Мысль Аристотеля можно представить и следующим образом: всякая красота есть благо, но не всякое благо есть прекрасно; всякая красота есть удовольствие, но не всякое удовольствие прекрасно. Прекрасное есть то, что одновременно и благое и приятное.
Прекрасное связанно с удовольствием. Оно отличается от пользы, ибо ценность пользы – в результатах. Среди человеческих деяний, указывал Аристотель, одни направлены к тому, что полезно, другие же – к тому, что прекрасно. Войны ведутся ради мира, работа – ради отдыха. Хлопочут о вещах нужных и необходимых, но, в конце концов, это делают ради прекрасного. Аристотель добавлял: «… следует уметь делать то, что необходимо и полезно, однако прекрасное стоит выше этого».
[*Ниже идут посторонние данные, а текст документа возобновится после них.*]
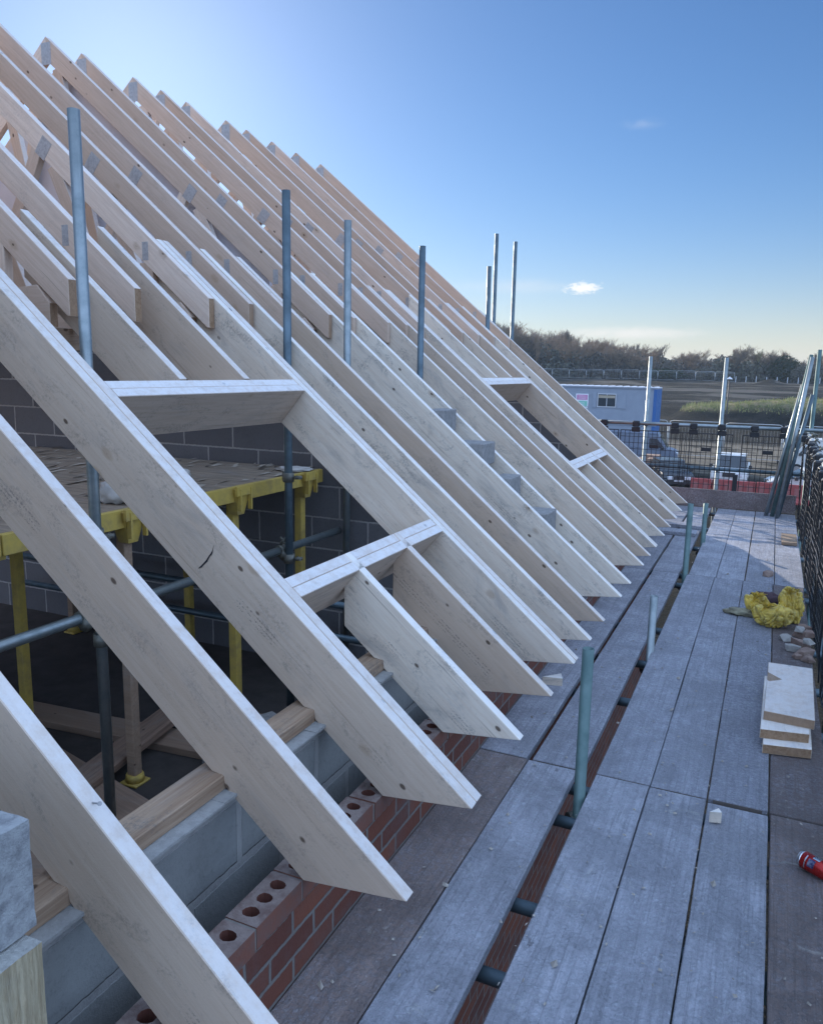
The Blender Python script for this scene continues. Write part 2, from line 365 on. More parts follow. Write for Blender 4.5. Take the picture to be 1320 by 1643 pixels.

Сфера прекрасного для Аристотеля была широкой. Прекрасное – это божество и человек, человеческие тела и общество, предметы и деяния, земная природа и движение небесных тел. Прекрасное есть как и в природе, так и в искусстве. О том, как оно распределено между природой и искусством, Аристотель думал типично по-гречески. Во-первых, он не считал, что искусство с точки зрения красоты занимает привилегированное положение, Аристотель видел прекрасное, скорее, в природе, ибо здесь все имеет несомненно соответствующую пропорцию и величину, тогда как человек, творец искусства, легко может впасть в заблуждение. Во-вторых., он видел прекрасное больше в отдельных предметах, нежели в их комплексах. Аристотель говорил о красоте тел и никогда не говорил о красоте пейзажей. Гор и лесов. В таком взгляде проявилось изолирующее видение, которое столь долго было характерным для греков, частично следствием их эстетической теории, где прекрасное нуждалось в пропорции и соответствии; последние обнаружить в пейзаже значительно труднее, чем в отдельном живом существе, статуе или постройке. Но такой подход был следствием и особого вкуса. К ландшафтным комплексам тяготели романтики, а классики – к замкнутым в себе предметам, более видимым, объемлемым, ограниченным, более отчетливо выявляющим свою пропорцию, меру, единство.